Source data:

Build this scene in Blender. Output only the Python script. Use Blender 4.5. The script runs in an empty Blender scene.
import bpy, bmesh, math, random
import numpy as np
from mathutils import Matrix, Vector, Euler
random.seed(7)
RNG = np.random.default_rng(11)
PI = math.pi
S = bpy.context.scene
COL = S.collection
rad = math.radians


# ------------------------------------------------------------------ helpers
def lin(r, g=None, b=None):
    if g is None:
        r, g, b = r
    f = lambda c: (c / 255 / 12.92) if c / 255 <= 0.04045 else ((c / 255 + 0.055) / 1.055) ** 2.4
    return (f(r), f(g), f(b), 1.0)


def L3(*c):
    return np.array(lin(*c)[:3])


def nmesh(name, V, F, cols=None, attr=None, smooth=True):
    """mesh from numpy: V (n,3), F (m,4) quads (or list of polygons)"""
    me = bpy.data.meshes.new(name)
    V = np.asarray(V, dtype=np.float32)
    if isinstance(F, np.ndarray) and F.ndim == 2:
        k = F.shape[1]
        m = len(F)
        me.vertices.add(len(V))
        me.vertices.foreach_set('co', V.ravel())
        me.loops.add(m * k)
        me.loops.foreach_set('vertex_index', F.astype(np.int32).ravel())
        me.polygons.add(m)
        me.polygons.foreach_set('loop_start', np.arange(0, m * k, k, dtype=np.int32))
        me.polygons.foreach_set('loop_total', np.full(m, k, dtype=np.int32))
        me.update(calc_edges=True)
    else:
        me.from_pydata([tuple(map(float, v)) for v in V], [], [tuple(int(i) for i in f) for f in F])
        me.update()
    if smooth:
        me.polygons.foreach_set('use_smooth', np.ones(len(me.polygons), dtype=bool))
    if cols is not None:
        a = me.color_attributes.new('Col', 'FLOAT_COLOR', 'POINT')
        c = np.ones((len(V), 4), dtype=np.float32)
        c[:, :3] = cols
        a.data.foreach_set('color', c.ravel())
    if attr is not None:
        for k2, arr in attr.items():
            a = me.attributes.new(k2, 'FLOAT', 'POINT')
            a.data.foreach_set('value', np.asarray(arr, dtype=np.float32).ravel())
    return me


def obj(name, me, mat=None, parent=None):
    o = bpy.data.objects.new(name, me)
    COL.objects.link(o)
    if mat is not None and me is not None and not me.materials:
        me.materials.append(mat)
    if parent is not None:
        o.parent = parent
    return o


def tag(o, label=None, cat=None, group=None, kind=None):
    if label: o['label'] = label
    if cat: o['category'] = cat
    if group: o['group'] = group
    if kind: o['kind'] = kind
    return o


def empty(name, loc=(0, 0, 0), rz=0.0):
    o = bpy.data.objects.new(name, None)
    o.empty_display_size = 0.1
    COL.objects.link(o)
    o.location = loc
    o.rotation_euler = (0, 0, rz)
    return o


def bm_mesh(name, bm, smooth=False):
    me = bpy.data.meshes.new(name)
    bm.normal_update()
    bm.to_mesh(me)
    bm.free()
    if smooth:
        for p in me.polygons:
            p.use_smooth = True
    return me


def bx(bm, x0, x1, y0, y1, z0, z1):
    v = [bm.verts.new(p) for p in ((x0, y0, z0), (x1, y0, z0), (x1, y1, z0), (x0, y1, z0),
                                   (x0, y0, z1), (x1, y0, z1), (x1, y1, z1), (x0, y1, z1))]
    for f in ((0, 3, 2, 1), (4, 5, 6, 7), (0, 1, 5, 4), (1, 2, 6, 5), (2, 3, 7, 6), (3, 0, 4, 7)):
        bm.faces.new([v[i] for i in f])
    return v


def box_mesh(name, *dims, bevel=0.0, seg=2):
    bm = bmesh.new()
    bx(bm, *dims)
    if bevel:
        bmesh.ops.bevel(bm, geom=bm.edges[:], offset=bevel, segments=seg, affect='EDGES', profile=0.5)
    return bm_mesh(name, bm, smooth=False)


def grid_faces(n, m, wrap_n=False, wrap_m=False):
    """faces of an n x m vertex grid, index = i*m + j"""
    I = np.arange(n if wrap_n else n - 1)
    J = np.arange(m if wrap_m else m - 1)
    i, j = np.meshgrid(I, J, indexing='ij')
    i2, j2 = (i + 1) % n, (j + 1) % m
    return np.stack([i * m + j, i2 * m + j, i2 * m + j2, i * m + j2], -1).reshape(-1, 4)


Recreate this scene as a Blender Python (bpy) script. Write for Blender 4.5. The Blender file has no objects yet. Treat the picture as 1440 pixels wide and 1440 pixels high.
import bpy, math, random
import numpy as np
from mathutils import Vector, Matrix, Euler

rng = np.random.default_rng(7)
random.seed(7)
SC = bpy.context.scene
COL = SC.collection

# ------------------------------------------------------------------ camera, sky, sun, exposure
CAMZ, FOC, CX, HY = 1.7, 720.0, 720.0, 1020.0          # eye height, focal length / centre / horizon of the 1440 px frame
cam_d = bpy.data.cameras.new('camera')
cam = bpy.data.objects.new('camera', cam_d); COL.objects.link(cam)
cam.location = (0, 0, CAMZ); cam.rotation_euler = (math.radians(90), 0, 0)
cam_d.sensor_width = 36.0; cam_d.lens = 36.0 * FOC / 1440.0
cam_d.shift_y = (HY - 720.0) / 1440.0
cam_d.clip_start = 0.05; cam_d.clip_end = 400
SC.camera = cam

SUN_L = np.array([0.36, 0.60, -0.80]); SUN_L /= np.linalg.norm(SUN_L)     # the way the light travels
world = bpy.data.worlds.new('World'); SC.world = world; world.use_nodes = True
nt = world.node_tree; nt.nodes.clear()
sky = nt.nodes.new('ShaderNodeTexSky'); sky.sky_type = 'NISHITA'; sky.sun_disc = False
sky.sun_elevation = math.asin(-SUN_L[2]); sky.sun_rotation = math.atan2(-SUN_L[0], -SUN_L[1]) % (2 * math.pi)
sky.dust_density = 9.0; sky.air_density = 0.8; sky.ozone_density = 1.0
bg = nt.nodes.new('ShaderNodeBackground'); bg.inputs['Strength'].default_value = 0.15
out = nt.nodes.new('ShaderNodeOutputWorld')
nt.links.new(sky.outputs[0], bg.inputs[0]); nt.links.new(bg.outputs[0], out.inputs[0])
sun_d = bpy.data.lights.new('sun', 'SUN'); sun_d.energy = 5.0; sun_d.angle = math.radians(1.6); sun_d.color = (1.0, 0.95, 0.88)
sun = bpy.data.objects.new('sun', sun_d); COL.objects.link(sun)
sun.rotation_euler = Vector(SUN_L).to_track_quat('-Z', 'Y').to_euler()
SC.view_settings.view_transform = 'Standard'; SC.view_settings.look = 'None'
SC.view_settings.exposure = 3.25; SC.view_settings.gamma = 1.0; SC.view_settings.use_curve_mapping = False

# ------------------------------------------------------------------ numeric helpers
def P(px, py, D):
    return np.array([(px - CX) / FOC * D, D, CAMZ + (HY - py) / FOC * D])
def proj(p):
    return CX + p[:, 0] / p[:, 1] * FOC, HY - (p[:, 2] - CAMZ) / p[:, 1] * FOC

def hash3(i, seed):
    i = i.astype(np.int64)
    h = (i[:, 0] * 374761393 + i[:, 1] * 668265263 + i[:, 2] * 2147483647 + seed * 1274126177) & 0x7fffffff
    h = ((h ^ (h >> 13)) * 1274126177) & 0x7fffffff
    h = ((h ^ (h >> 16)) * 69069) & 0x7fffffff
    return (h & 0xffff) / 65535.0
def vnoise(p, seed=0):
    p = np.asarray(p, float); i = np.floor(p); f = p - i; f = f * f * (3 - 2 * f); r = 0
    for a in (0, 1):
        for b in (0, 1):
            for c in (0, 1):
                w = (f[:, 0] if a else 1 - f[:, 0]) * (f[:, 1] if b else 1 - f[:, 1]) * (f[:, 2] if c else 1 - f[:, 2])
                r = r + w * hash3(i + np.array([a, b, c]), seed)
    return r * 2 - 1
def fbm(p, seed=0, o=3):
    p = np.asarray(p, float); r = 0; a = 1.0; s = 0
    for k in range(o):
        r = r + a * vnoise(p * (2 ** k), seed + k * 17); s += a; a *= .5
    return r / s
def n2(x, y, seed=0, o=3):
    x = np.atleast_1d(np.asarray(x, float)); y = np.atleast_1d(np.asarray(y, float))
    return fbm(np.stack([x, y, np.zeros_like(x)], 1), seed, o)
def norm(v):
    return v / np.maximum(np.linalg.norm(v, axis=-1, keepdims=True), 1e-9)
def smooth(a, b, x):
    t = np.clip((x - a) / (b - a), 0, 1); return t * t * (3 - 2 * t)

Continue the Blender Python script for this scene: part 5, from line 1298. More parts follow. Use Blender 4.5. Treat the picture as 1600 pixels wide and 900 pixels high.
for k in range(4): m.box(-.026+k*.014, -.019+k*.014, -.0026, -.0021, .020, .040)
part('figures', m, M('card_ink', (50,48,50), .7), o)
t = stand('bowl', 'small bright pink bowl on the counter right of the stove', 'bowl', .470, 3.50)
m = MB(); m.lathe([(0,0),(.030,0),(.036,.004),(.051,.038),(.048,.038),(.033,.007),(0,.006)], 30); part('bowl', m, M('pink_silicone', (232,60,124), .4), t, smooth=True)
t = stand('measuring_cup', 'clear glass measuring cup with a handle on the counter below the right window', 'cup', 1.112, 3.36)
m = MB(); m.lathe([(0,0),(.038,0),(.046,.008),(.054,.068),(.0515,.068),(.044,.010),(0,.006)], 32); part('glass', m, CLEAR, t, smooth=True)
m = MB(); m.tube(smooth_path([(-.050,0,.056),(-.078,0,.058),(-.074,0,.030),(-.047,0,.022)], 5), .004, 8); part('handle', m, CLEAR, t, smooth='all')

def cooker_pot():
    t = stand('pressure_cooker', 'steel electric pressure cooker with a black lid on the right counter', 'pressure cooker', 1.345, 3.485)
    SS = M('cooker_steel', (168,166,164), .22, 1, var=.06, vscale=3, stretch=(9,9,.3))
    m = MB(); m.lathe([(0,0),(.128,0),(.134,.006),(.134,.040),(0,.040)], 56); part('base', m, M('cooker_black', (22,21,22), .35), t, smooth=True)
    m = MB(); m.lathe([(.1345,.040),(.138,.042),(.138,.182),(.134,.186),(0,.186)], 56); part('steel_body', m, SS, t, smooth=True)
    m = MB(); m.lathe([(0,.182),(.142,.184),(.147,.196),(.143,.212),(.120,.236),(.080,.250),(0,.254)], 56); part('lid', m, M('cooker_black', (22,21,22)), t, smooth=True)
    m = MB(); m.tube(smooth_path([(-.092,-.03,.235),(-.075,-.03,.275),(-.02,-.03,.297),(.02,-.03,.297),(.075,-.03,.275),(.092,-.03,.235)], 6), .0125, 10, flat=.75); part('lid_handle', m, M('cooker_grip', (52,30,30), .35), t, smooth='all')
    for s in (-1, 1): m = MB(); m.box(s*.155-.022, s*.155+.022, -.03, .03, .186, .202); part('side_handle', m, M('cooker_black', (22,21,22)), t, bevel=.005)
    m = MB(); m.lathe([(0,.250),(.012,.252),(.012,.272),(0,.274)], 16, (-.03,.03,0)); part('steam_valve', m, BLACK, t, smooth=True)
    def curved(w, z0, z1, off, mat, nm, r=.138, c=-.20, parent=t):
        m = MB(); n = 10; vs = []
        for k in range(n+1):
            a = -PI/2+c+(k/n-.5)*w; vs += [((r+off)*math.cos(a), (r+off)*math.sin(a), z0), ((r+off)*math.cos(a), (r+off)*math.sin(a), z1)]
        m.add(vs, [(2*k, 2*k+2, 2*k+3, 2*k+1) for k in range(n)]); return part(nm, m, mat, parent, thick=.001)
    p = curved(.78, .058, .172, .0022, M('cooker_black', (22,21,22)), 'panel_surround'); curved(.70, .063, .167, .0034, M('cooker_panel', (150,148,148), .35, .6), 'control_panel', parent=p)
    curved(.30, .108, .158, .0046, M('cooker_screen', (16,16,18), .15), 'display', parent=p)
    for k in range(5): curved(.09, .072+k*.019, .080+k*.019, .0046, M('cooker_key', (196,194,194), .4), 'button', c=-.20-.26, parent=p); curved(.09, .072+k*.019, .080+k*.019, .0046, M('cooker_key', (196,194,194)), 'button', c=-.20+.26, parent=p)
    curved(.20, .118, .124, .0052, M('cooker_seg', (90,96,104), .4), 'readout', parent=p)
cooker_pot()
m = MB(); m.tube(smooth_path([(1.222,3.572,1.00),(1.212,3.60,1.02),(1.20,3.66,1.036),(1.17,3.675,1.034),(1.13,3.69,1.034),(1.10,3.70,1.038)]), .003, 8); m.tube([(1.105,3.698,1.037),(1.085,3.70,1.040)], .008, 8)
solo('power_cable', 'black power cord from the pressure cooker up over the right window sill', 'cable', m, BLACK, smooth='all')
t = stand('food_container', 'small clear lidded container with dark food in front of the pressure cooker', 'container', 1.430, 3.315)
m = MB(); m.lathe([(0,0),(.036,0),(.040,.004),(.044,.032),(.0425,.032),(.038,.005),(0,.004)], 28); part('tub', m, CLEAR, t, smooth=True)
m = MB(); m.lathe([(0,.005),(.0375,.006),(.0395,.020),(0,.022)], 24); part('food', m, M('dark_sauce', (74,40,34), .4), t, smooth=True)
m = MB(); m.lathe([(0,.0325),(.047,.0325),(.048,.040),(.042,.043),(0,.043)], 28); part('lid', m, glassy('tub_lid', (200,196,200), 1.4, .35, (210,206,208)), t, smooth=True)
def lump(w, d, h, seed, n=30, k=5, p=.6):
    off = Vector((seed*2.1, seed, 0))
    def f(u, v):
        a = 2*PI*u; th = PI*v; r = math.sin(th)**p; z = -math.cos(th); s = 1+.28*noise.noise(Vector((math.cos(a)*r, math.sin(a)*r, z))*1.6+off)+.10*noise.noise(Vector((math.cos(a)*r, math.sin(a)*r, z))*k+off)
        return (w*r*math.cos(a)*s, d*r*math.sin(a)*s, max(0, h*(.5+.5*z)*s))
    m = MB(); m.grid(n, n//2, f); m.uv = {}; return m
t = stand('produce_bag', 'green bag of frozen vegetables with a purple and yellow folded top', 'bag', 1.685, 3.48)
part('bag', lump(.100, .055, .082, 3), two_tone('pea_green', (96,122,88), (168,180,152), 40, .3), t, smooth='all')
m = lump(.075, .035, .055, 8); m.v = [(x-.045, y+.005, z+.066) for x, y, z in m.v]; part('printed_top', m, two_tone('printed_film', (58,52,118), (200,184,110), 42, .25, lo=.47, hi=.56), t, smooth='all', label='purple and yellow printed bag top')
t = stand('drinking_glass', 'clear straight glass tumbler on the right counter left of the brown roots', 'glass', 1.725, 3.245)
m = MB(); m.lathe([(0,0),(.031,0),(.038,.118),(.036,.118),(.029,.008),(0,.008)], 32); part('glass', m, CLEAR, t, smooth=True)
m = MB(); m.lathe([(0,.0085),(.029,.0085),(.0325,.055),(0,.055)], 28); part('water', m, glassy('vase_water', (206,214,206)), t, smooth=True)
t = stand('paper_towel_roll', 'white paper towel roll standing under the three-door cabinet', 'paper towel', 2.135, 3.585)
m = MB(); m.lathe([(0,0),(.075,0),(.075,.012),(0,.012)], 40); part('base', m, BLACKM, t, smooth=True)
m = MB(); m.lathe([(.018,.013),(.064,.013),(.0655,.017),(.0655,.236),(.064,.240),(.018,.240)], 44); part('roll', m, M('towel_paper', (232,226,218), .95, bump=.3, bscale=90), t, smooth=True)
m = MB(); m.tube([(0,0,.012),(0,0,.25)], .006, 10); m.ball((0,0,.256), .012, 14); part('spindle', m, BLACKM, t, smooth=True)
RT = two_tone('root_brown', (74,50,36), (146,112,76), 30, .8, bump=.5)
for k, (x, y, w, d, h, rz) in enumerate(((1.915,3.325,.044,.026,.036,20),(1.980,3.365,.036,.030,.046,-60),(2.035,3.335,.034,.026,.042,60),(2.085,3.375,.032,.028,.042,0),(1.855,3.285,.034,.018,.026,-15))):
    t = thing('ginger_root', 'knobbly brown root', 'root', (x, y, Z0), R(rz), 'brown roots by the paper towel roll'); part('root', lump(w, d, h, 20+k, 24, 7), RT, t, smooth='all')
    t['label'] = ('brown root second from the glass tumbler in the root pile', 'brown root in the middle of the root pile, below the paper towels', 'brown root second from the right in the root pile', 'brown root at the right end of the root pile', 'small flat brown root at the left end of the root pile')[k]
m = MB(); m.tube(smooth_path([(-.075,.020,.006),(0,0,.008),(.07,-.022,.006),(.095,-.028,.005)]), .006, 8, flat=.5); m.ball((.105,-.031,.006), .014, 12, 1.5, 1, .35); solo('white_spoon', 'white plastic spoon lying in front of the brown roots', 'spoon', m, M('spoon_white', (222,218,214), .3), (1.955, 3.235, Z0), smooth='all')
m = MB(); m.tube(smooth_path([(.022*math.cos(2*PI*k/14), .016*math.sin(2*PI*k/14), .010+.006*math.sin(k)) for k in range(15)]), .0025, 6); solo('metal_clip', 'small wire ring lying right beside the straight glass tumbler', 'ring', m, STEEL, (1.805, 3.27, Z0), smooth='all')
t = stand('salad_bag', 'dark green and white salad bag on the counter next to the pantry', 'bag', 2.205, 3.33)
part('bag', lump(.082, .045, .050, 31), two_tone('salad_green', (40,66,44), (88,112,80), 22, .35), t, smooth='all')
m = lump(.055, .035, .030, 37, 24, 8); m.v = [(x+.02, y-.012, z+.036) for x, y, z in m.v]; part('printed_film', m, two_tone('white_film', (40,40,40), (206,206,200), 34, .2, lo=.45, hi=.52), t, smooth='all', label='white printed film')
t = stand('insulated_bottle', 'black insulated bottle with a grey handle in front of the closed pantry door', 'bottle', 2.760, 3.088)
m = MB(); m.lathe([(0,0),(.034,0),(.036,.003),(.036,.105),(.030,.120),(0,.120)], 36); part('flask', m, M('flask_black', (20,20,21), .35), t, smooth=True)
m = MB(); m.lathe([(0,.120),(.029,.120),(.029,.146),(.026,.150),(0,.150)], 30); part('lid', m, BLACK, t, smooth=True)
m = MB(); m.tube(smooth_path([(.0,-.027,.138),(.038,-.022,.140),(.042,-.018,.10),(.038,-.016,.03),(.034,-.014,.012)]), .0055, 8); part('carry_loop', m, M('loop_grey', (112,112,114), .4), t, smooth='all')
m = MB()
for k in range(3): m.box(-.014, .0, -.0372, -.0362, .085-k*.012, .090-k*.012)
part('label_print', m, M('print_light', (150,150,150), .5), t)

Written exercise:
Above are the records; copy every line in them that holds the word "script".

The completed task:
Build this scene in Blender. Output only the Python script. Use Blender 4.5. The script runs in an empty Blender scene.
Recreate this scene as a Blender Python (bpy) script. Write for Blender 4.5. The Blender file has no objects yet. Treat the picture as 1440 pixels wide and 1440 pixels high.
Continue the Blender Python script for this scene: part 5, from line 1298. More parts follow. Use Blender 4.5. Treat the picture as 1600 pixels wide and 900 pixels high.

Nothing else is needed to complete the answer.